Renewables

LNG’s uncertain future

Global demand for B.C.’s  nascent LNG industry is uncertain, with competition increasing and key markets reducing imports in favour of renewables and nuclear power. Betting the province’s economy on the fossil fuel may instead deliver rising electricity and natural gas prices for families while worsening climate change by locking out cleaner, cheaper energy sources. 

Below is a summary of the risks of further LNG development to B.C.’s economy, ratepayers and taxpayers, and efforts to reduce global emissions. Read our full report, An Uncertain Future, for more information.

More supply than demand

  • LNG forecasts vary greatly, and key markets like Japan show a trend of declining imports due to nuclear power restarts and renewable energy expansions.
  • B.C. faces significant competition. Global LNG export capacity is expected to grow by 43% by the end of the decade, coinciding with B.C. projects coming online. Oversupply could be more pronounced in B.C.’s target markets, where competitors, offering lower-cost LNG, plan to increase export capacity by approximately 50% by 2030.
  • Future LNG demand is highly uncertain. The International Energy Agency holds that there is no need for investment in new fossil fuel supply in a world that reaches net zero by 2050. 

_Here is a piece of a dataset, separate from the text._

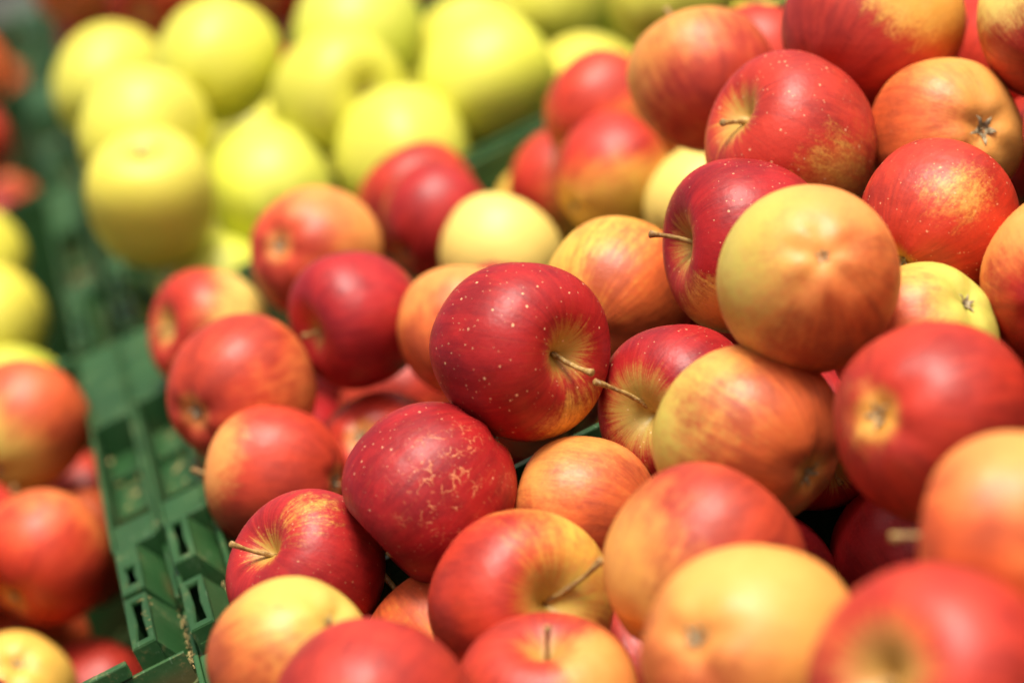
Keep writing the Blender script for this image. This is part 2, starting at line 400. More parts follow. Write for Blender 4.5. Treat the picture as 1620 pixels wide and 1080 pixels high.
RED = {'RO': (.58, .058, .024), 'CR': (.45, .022, .020), 'DR': (.36, .014, .014), 'BR': (.53, .040, .020), 'OR': (.66, .115, .030)}
BASE = {'YO': (.78, .45, .070), 'YG': (.55, .47, .085), 'OY': (.80, .330, .075), 'PY': (.80, .62, .15), 'YE': (.70, .67, .068), 'YL': (.50, .60, .065)}
def unit(v): return Vector(v).normalized()
rnd = random.Random(11)
def apple(pos, rad, axis, seed, label, group, golden=False, bdir=(0, 0, 1), bias=0., gain=0., red='BR', base='YO', dots=0., ex={}, res=(48, 34)):
    me, zt, zb = apple_mesh(seed, golden, res, 'plain' in ex)
    o = link('apple', me, M_SKIN)
    ax = (ROT @ Vector(axis)).normalized()
    q = ax.to_track_quat('Z', 'Y').to_matrix() @ Matrix.Rotation((seed * 2.399) % 6.283, 3, 'Z')
    o.matrix_world = Matrix.Translation(pos) @ q.to_4x4() @ Matrix.Scale(rad * (1.0 if golden else 1.025), 4)
    loc = lambda d: (q.transposed() @ (ROT @ Vector(d))).normalized()
    o['label'] = label; o['category'] = 'apple'; o['group'] = group
    o['seed'] = float((seed * .618) % 1. * 10); o['blush_dir'] = list(loc(bdir)); o['blush_bias'] = float(bias); o['blush_gain'] = float(gain)
    jr = random.Random(seed + 500); j = lambda c, a: [max(0., k * jr.uniform(1 - a, 1 + a)) for k in c]
    o['red_col'] = j(RED[red], .10); o['base_col'] = j(BASE[base] if isinstance(base, str) else base, .06); o['dots'] = float(dots)
    p = ex.get('patch'); o['patch_dir'] = list(loc(p[:3])) if p else [0., 0., 1.]; o['patch_cos'] = float(p[3]) if p else 3.
    g = ex.get('green'); o['green_dir'] = list(loc(g[:3])) if g else [0., 0., 1.]; o['green'] = float(g[3]) if g else 0.
    o['hollow'] = float(ex.get('cav', .30)); o['net'] = float(ex.get('net', 0)); o['net_dir'] = list(loc((.42, .12, .9)))
    o['streak'] = float(ex.get('streak', 0)); o['spots'] = float(ex.get('spots', 0))
    if 'tip' in ex: tip = q.transposed() @ (ROT @ Vector(ex['tip']))
    else: tip = Vector((jr.uniform(-.18, .18), jr.uniform(-.18, .18), jr.uniform(.85, 1.05)))
    s = link('stem', stem_mesh(zt, tip, seed, ex.get('thick', 1.)), M_STEM, o)
    c = link('calyx', calyx_mesh(zb, seed, 1.5 if 'star' in ex else .5 if 'plain' in ex else 1.), M_CALYX, o)
    return o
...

B.C. will pay a high price for LNG

  • Expanding LNG comes with significant trade-offs, particularly in electricity usage.
    • If all six of B.C.’s proposed LNG facilities were constructed, they would require approximately 43 TWh of electricity annually. This amount represents 69% of B.C.’s total electricity demand in 2022—or about eight Site C dams worth of power.
    • B.C. is well-positioned to pursue other economic opportunities, such as critical minerals, metals, and clean hydrogen. Recent polls indicate these alternatives are increasingly favoured by British Columbians over LNG.
  • Expanding LNG could lead to higher household energy costs, job impacts, and potential taxpayer burdens.
    • Importing the electricity equivalent to just one Site C dam would cost B.C. ratepayers approximately $600 million annually.
    • The U.S. government anticipates that LNG exports could cause domestic natural gas prices to increase by up to 28% over the next 25 years. 
    • Building LNG facilities could draw construction workers away from housing and clean energy projects, exacerbating labor shortages. There’s also a risk of stranded assets if LNG demand declines amid global energy shifts, potentially leaving taxpayers liable.

LNG undermines B.C.’s climate ambitions

  • LNG production is heavily polluting with emissions occurring throughout its supply chain, from extraction to liquefaction and combustion.
    • If all six proposed LNG projects proceed, their operational and upstream emissions alone would amount to 40% of B.C.’s 2030 emissions target, and that’s assuming most facilities use electricity. The combustion of exported LNG in importing countries would contribute emissions 10 times greater than those counted in B.C.

  • The assumption that LNG reduces emissions by replacing coal is highly uncertain, and some studies suggest LNG could have a negative overall impact on emissions. 
  • LNG production and transportation cause methane leakage, a greenhouse gas that is more than 80 times more potent than carbon dioxide in its first 20 years.
  • Expanding LNG risks competing with and diverting investment from renewable energy while entrenching fossil fuel infrastructure, hindering efforts to transition to cleaner energy sources.